Southeastern Section - 63rd Annual Meeting (10–11 April 2014)

Paper No. 7
Presentation Time: 10:15 AM

TOMOGRAPHY AND BACK-PROJECTION IMAGING OF AFTERSHOCKS RECORDED BY THE DENSE AIDA ARRAY DEPLOYED AFTER THE 2011 VIRGINIA EARTHQUAKE


HOLE, John A.1, WANG, Kai1, DAVENPORT, Kathy K.1, CHAPMAN, Martin C.1, QUIROS, Diego A.2, BROWN, Larry D.2, BESKARDES, G. Didem1 and MOONEY, Walter D.3, (1)Geosciences, Virginia Tech, Blacksburg, VA 24061, (2)Earth and Atmospheric Sciences, Cornell University, Ithaca, NY 14853, (3)Earthquake Hazards, U. S. Geological Survey, Menlo Park, CA 94025-3591, hole@vt.edu

Aftershock Imaging with Dense Arrays (AIDA) recorded 12 days of seismic data following the 23 August 2011 magnitude 5.8 earthquake in central Virginia. AIDA utilized short-period, vertical-component seismographs at 201 locations at 200-400 m spacing to reduce spatial aliasing. Inter-station correlation enabled a detection threshold between magnitude –1.5 and –2.

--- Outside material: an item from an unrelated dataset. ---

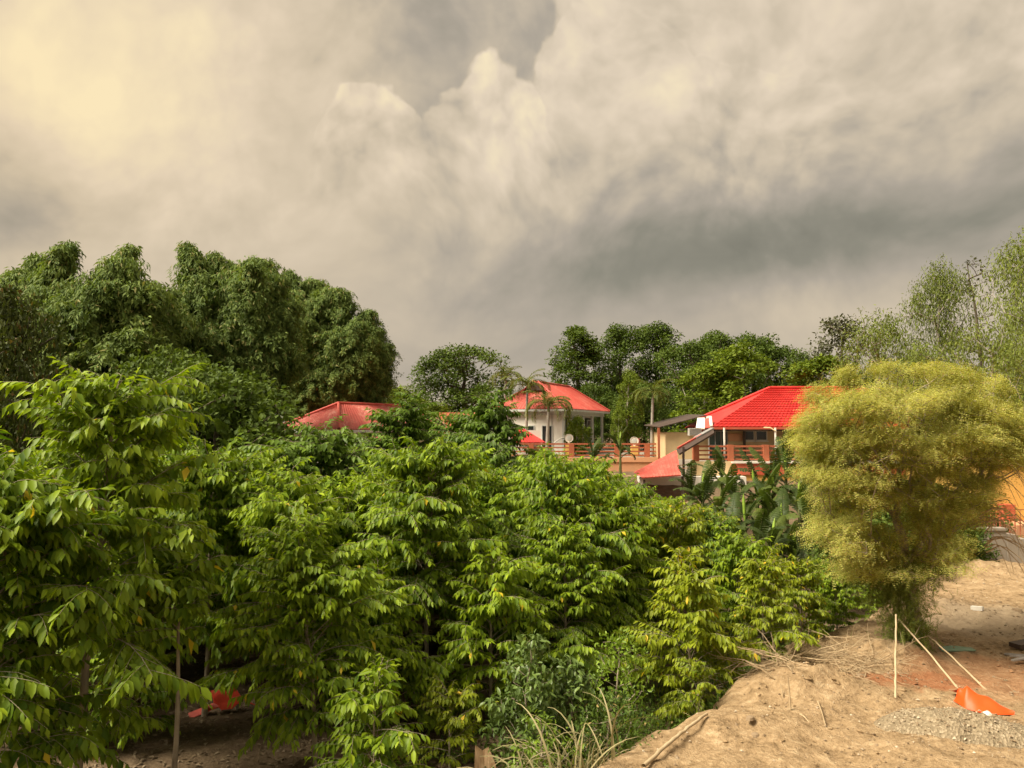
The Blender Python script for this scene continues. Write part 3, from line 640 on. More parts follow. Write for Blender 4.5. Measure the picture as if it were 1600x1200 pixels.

Local earthquake tomography with ~1 km resolution detected no three-dimensional variation in seismic velocity, consistent with the aftershocks occurring within a single crystalline-rock terrane. The upper crust has a P-wave velocity of 6.2 km/s and an S-wave velocity of 3.6 km/s. The hypocenters define a fault zone that is weakly concave upwards in depth and along strike. The zone of seismicity is >1 km wide, much larger than the ~100 m hypocenter accuracy.

Reverse time migration was applied to several of the aftershocks to back-project recorded seismic energy to the source. Events as tiny as magnitude –2 and with signal smaller than noise were successfully imaged as point sources with ~200 m resolution. The propagation of energy release as a function of time and space was observed for events of magnitude 2.5 to 3.7. Synthetic data tests show that resolution was primarily limited by the temporal sampling rate. Improved temporal and spatial sampling could produce images with sharper resolution.